-- Start Available records --

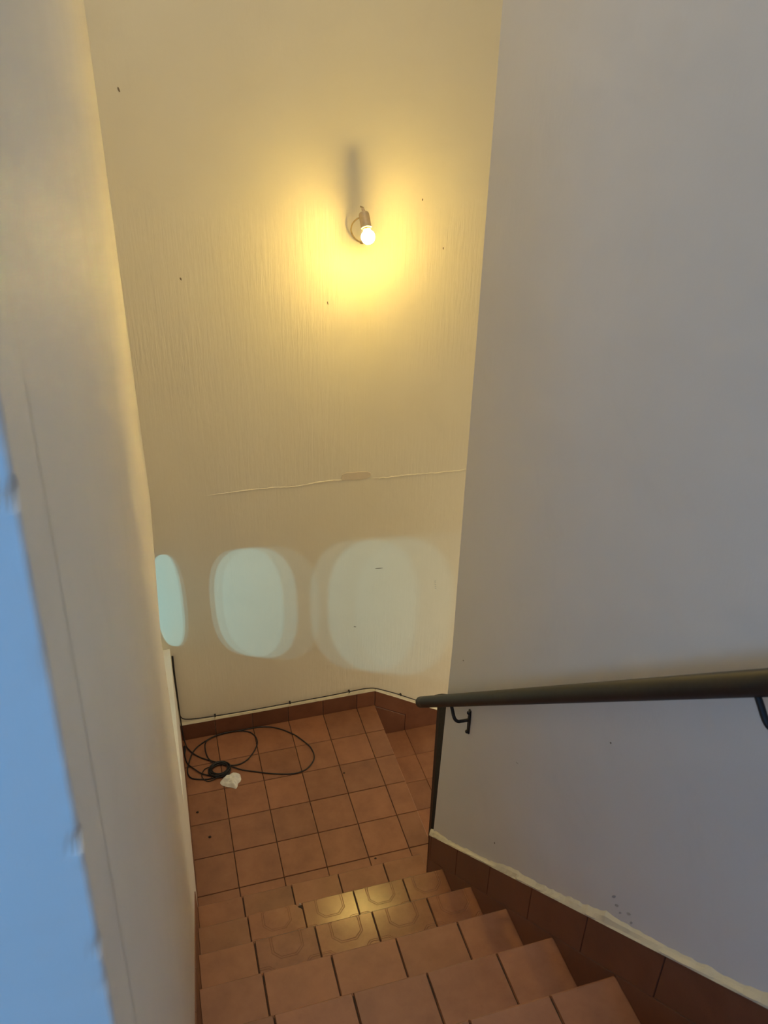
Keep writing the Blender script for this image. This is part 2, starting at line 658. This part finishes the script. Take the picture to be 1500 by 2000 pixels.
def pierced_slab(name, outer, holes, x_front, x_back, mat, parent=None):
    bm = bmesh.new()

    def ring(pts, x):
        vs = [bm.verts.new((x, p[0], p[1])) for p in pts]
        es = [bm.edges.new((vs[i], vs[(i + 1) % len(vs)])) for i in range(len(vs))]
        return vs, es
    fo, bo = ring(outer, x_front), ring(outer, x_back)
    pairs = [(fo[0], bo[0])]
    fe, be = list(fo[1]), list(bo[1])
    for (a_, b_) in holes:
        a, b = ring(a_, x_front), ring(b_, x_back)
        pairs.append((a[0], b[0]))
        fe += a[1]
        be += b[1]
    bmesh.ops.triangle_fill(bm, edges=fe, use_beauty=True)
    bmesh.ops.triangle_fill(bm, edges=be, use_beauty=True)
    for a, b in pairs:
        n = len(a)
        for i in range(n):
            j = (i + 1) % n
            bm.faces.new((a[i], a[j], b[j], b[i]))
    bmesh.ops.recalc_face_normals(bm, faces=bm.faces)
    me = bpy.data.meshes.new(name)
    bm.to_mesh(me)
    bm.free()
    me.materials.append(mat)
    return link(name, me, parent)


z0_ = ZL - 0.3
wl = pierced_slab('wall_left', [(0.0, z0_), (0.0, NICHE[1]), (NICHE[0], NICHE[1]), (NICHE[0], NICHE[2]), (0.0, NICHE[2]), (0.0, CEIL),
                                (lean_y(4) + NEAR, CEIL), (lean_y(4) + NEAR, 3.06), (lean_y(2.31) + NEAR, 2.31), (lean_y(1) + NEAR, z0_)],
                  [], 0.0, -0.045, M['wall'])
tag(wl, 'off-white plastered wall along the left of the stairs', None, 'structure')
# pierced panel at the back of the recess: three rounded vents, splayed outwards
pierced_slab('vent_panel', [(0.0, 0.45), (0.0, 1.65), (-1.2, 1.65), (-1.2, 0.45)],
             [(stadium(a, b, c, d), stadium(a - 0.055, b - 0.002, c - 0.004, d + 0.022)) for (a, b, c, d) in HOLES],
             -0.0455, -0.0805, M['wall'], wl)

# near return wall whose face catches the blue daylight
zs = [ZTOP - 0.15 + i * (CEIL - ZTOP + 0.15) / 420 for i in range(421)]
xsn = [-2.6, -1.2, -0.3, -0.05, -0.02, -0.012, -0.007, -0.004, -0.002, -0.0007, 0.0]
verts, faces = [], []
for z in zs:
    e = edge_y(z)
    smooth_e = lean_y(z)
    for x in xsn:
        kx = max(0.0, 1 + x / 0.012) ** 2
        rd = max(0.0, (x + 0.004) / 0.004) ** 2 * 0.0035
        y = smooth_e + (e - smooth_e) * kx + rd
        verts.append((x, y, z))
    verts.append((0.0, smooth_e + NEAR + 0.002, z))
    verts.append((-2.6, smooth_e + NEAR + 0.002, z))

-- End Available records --
-- Start Available records --

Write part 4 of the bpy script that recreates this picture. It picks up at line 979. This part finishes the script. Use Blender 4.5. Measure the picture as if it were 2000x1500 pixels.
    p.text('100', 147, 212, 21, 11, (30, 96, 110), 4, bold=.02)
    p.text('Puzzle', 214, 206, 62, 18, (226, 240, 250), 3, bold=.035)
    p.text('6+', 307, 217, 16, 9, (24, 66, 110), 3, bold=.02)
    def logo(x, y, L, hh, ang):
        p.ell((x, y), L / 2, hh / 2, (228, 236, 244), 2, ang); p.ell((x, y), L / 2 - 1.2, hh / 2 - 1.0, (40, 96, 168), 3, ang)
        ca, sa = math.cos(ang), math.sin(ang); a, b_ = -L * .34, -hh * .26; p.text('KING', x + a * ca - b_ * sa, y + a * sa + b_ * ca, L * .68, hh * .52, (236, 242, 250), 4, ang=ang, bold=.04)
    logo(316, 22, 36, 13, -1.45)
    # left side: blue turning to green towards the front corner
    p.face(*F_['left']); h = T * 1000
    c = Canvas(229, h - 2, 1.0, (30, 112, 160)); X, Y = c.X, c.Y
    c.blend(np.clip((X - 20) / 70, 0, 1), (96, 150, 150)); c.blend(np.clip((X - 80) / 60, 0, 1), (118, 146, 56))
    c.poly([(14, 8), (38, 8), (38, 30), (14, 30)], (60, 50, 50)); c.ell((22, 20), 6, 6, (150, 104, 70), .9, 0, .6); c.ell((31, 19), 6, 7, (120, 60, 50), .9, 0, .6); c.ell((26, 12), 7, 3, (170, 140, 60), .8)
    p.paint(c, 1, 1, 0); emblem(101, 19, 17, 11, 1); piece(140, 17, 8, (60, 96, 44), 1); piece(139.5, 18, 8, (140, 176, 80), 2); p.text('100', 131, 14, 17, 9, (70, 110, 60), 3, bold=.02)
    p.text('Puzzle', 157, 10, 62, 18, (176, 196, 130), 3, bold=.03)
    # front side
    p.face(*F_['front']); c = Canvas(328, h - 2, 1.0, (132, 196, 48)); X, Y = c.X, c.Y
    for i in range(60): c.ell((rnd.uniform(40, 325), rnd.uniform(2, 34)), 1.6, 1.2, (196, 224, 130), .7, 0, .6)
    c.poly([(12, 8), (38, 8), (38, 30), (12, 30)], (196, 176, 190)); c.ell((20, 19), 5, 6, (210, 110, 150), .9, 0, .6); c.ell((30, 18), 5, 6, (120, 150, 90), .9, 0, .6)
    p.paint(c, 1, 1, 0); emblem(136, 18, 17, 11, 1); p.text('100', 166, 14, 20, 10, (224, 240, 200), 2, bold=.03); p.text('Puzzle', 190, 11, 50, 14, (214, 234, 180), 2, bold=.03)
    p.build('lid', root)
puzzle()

-- End Available records --

- _Task details_: Quote nothing but the lines that run from the line containing "Keep writing the" through the line containing "-0.0455, -0.0805, M['wall'], wl)", keeping both of them word for word.

- _Written reply_:
Keep writing the Blender script for this image. This is part 2, starting at line 658. This part finishes the script. Take the picture to be 1500 by 2000 pixels.
def pierced_slab(name, outer, holes, x_front, x_back, mat, parent=None):
    bm = bmesh.new()

    def ring(pts, x):
        vs = [bm.verts.new((x, p[0], p[1])) for p in pts]
        es = [bm.edges.new((vs[i], vs[(i + 1) % len(vs)])) for i in range(len(vs))]
        return vs, es
    fo, bo = ring(outer, x_front), ring(outer, x_back)
    pairs = [(fo[0], bo[0])]
    fe, be = list(fo[1]), list(bo[1])
    for (a_, b_) in holes:
        a, b = ring(a_, x_front), ring(b_, x_back)
        pairs.append((a[0], b[0]))
        fe += a[1]
        be += b[1]
    bmesh.ops.triangle_fill(bm, edges=fe, use_beauty=True)
    bmesh.ops.triangle_fill(bm, edges=be, use_beauty=True)
    for a, b in pairs:
        n = len(a)
        for i in range(n):
            j = (i + 1) % n
            bm.faces.new((a[i], a[j], b[j], b[i]))
    bmesh.ops.recalc_face_normals(bm, faces=bm.faces)
    me = bpy.data.meshes.new(name)
    bm.to_mesh(me)
    bm.free()
    me.materials.append(mat)
    return link(name, me, parent)


z0_ = ZL - 0.3
wl = pierced_slab('wall_left', [(0.0, z0_), (0.0, NICHE[1]), (NICHE[0], NICHE[1]), (NICHE[0], NICHE[2]), (0.0, NICHE[2]), (0.0, CEIL),
                                (lean_y(4) + NEAR, CEIL), (lean_y(4) + NEAR, 3.06), (lean_y(2.31) + NEAR, 2.31), (lean_y(1) + NEAR, z0_)],
                  [], 0.0, -0.045, M['wall'])
tag(wl, 'off-white plastered wall along the left of the stairs', None, 'structure')
# pierced panel at the back of the recess: three rounded vents, splayed outwards
pierced_slab('vent_panel', [(0.0, 0.45), (0.0, 1.65), (-1.2, 1.65), (-1.2, 0.45)],
             [(stadium(a, b, c, d), stadium(a - 0.055, b - 0.002, c - 0.004, d + 0.022)) for (a, b, c, d) in HOLES],
             -0.0455, -0.0805, M['wall'], wl)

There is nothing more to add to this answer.